▸ **Problem to work on**
Open with the line that has "Reconstruct this image"; close with the line that has "COL = scn.collection". Retype those lines exactly, images excluded.

▸ **Data provided**
┌──
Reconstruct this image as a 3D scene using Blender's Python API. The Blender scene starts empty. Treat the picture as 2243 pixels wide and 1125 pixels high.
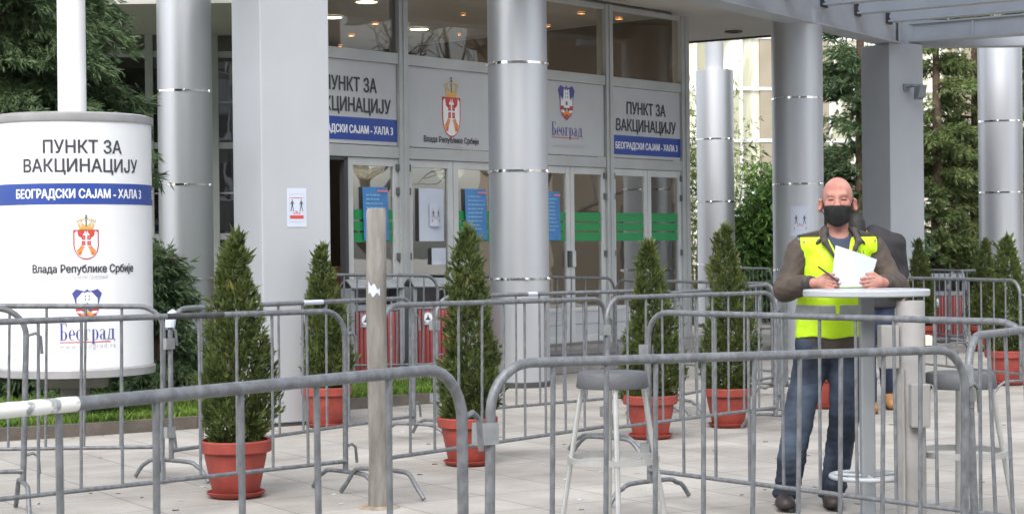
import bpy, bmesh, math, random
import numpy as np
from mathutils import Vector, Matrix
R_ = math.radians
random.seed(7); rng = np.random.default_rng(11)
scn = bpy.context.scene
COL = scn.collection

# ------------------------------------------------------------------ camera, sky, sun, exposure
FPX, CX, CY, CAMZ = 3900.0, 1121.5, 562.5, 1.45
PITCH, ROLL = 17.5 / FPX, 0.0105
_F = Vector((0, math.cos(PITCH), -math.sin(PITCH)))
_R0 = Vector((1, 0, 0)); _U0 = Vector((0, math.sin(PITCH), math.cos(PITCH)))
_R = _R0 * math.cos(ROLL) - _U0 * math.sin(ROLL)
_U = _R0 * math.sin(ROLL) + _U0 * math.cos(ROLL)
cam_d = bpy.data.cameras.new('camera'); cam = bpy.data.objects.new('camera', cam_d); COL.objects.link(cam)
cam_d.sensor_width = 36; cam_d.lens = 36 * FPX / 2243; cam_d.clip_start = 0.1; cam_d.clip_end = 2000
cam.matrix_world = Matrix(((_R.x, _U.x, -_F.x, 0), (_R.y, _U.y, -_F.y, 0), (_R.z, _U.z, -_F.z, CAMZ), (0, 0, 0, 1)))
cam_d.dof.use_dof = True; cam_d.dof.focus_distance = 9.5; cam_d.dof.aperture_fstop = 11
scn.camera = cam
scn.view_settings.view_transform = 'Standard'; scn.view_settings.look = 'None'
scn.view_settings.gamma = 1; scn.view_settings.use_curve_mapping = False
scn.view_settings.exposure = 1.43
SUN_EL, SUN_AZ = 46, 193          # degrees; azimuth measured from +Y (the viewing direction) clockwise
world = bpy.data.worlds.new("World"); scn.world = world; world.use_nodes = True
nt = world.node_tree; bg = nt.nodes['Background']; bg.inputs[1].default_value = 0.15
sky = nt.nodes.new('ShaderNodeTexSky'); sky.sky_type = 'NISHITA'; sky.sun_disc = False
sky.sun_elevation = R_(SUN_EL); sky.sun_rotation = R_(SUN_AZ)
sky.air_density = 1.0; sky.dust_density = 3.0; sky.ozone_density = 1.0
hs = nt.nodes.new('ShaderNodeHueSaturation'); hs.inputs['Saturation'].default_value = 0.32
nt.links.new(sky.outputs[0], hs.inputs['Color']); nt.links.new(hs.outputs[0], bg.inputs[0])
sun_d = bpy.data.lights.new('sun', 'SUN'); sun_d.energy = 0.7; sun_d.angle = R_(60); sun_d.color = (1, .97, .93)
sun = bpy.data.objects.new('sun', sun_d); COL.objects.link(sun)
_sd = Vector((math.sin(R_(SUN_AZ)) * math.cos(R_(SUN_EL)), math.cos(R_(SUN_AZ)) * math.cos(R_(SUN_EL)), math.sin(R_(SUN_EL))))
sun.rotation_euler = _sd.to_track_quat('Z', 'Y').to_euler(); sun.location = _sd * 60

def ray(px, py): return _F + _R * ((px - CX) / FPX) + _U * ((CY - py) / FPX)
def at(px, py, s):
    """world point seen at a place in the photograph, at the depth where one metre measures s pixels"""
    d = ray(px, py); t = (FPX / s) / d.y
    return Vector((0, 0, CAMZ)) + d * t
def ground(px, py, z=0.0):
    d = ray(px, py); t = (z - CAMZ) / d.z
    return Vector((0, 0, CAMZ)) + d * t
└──
┌──
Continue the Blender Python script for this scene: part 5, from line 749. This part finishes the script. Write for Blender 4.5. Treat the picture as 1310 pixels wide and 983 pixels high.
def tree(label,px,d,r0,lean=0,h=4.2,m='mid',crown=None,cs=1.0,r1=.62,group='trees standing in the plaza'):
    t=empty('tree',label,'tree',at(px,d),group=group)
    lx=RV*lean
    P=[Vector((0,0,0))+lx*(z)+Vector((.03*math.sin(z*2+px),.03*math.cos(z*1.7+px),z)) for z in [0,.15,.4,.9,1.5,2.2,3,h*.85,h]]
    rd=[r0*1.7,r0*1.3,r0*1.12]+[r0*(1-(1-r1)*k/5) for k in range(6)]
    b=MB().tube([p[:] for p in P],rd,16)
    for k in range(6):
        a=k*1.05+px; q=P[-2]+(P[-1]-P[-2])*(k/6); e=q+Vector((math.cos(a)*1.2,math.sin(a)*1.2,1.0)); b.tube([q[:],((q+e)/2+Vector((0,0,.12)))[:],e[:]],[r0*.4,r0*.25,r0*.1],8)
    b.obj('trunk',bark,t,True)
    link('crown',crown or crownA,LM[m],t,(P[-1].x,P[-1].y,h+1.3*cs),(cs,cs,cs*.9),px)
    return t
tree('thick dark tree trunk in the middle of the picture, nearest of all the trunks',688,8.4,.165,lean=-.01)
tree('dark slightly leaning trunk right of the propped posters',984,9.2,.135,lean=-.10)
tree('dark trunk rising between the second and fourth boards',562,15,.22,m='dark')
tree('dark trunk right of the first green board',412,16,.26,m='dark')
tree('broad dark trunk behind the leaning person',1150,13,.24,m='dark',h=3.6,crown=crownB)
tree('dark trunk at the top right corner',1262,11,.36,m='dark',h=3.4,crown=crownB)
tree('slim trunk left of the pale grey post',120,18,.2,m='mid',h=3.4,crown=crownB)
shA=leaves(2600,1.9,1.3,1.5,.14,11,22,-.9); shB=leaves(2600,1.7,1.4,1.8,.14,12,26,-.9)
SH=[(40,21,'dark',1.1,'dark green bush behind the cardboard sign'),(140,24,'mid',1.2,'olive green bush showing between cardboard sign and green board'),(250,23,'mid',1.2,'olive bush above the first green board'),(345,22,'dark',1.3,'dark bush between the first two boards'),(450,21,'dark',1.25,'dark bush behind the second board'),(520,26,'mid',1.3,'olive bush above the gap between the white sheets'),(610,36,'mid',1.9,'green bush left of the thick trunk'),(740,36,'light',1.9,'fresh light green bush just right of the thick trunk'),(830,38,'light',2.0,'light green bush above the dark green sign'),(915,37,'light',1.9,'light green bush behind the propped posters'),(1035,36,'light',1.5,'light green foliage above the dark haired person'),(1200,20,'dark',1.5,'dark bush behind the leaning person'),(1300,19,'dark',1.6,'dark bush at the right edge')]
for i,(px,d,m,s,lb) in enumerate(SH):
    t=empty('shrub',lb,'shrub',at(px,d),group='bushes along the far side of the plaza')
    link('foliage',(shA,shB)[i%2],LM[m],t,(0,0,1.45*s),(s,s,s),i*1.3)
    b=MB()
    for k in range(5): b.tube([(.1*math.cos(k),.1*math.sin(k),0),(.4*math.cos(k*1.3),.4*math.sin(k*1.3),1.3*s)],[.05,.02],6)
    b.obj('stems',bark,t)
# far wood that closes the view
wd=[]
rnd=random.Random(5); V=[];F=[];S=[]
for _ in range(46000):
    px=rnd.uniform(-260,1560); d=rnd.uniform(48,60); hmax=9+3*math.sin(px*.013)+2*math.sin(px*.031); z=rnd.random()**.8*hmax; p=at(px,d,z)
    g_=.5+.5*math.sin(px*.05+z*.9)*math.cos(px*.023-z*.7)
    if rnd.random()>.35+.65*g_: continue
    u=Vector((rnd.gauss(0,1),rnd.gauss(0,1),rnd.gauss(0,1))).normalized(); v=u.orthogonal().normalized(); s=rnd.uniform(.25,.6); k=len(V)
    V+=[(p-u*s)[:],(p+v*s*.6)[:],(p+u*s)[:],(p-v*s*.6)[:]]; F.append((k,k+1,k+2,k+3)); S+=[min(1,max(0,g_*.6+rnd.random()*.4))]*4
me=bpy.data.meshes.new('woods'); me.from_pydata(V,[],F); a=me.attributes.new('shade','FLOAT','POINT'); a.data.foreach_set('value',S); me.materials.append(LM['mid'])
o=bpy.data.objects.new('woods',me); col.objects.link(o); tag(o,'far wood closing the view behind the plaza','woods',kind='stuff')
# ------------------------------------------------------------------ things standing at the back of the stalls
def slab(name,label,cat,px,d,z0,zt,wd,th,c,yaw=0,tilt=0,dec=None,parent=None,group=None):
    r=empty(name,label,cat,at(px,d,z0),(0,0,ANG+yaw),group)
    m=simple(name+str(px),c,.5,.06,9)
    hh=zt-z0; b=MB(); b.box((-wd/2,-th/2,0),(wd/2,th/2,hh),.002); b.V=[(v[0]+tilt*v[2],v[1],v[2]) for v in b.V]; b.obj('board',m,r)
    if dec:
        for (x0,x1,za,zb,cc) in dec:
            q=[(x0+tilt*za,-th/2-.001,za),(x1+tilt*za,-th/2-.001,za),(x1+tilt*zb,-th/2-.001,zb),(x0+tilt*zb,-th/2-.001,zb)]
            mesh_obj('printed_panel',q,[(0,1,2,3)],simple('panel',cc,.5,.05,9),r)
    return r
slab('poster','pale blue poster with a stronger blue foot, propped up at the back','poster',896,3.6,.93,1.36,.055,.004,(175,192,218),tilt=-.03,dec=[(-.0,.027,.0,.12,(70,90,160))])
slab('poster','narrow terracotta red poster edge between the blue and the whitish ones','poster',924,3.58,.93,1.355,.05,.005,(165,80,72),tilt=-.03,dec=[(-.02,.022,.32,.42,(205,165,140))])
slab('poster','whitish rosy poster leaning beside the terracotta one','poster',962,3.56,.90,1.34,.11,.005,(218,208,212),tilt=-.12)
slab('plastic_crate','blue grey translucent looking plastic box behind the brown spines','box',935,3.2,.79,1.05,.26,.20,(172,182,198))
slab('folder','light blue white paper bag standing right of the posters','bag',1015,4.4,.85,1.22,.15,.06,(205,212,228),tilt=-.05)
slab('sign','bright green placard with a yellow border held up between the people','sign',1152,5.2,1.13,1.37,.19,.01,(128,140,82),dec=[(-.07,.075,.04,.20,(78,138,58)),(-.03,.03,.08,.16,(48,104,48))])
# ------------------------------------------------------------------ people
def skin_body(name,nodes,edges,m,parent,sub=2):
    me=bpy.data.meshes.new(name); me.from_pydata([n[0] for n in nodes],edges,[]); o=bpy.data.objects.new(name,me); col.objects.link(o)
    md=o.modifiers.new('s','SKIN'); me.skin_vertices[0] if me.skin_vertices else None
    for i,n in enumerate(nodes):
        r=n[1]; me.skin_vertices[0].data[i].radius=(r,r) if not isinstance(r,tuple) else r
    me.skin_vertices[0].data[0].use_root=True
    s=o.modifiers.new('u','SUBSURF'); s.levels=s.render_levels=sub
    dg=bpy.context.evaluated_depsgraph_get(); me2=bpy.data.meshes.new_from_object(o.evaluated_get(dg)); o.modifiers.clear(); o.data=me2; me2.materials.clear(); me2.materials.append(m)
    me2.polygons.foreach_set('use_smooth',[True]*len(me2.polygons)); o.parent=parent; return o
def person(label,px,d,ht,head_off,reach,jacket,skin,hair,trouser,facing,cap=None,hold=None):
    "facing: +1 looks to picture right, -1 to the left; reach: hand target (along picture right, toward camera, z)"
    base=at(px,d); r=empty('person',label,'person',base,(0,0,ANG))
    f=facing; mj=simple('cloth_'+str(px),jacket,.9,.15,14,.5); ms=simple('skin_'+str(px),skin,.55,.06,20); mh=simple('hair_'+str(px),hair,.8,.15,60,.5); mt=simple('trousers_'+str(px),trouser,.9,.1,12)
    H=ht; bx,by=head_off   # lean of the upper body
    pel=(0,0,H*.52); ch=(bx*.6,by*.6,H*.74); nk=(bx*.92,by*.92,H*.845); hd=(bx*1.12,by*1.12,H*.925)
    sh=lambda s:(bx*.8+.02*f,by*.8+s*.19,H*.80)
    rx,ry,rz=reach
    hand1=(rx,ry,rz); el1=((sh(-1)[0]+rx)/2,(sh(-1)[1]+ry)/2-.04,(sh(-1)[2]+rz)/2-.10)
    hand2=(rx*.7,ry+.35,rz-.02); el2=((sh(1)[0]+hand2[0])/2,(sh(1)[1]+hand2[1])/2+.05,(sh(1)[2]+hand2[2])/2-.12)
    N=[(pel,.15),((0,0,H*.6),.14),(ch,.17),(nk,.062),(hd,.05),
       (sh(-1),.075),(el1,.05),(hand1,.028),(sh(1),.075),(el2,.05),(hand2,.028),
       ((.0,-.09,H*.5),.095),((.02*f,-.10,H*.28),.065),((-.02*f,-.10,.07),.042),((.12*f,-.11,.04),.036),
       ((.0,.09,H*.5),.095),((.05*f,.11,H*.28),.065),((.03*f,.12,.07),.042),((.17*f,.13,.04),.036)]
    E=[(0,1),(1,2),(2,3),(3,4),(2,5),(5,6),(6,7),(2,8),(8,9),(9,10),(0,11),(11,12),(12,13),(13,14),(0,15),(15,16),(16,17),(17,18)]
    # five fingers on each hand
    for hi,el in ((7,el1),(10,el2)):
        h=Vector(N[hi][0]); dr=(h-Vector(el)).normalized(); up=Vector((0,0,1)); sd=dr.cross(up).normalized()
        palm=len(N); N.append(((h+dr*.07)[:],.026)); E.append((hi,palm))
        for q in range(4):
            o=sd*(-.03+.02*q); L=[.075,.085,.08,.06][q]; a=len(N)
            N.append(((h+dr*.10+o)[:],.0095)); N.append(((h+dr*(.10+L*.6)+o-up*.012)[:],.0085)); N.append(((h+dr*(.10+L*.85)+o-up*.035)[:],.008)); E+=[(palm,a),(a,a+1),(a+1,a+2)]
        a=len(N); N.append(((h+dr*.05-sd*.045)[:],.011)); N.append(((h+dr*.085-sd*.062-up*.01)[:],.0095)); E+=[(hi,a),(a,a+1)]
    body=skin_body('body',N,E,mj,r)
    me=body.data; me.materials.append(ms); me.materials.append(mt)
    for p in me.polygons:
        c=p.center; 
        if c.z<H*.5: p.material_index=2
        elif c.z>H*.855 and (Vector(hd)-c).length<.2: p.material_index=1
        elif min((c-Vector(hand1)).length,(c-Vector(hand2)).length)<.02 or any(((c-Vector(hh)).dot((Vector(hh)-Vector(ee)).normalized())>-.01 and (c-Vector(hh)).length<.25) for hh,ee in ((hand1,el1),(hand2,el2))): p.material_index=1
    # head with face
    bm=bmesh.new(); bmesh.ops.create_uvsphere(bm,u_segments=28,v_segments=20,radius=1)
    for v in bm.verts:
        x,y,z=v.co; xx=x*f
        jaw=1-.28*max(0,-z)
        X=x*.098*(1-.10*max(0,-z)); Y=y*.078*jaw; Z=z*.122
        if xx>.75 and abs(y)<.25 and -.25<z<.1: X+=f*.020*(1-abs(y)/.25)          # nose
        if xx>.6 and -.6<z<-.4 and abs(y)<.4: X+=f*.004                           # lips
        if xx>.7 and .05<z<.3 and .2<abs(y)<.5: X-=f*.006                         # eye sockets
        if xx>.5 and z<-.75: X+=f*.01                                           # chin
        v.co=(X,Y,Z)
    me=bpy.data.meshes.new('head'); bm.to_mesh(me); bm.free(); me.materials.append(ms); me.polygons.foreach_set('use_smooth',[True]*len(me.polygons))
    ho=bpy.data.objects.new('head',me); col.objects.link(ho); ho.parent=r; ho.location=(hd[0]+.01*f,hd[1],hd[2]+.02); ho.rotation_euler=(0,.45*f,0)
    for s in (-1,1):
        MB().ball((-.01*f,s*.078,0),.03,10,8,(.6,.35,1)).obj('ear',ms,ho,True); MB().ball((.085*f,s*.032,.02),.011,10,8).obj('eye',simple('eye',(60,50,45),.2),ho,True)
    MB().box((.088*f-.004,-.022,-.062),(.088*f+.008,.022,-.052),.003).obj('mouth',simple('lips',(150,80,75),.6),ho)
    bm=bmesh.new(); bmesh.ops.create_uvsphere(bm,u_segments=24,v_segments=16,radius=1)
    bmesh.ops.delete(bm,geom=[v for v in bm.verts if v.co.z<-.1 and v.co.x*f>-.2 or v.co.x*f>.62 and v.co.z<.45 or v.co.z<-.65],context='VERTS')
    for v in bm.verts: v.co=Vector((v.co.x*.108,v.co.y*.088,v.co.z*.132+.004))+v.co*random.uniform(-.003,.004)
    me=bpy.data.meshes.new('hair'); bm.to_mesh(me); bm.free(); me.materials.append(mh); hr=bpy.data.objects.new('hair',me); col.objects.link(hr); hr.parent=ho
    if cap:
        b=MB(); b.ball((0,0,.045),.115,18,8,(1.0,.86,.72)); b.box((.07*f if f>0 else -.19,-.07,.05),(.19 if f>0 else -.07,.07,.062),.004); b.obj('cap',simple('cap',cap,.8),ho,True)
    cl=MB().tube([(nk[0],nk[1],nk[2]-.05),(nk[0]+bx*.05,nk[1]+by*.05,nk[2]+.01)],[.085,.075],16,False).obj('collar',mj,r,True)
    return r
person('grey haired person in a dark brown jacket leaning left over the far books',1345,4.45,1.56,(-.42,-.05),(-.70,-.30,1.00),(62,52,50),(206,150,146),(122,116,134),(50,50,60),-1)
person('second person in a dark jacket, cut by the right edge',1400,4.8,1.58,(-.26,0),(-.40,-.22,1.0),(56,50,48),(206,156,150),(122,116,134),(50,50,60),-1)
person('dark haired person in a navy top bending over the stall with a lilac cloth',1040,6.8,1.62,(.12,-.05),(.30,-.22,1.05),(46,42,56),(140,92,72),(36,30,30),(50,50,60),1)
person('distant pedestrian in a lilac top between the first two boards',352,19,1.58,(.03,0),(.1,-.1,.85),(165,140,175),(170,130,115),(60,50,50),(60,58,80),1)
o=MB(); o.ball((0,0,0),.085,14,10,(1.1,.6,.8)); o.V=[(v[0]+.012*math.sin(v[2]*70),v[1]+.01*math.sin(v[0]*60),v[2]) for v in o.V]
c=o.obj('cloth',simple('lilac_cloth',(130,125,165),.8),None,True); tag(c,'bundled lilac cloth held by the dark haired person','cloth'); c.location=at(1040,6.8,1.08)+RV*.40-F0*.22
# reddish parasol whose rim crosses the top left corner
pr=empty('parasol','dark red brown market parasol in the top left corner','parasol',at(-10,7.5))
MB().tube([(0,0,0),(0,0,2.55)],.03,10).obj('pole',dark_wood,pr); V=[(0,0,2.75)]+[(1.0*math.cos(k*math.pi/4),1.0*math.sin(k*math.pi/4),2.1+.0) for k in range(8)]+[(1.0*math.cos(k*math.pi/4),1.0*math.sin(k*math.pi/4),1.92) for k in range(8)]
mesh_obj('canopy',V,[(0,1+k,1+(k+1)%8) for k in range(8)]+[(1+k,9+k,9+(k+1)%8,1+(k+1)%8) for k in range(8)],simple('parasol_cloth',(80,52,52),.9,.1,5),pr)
└──
┌──
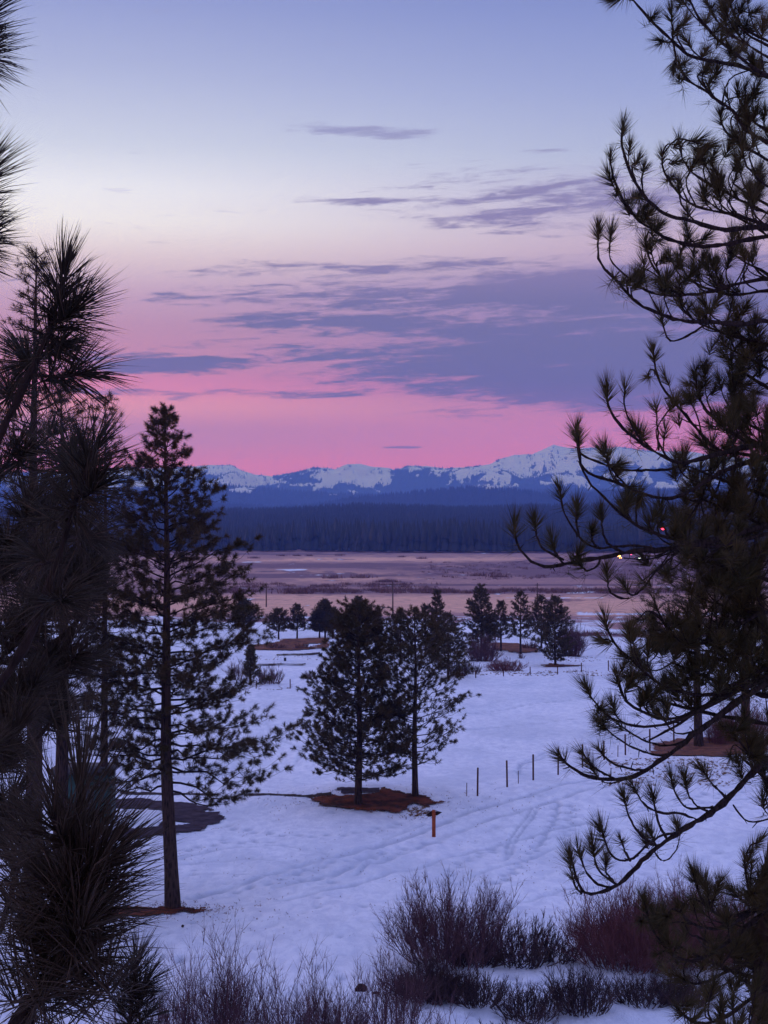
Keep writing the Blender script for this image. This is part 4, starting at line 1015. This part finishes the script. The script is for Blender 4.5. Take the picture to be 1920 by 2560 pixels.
└──
▸ **Reply**
Reconstruct this image as a 3D scene using Blender's Python API. The Blender scene starts empty. Treat the picture as 2243 pixels wide and 1125 pixels high.
import bpy, bmesh, math, random
import numpy as np
from mathutils import Vector, Matrix
R_ = math.radians
random.seed(7); rng = np.random.default_rng(11)
scn = bpy.context.scene
COL = scn.collection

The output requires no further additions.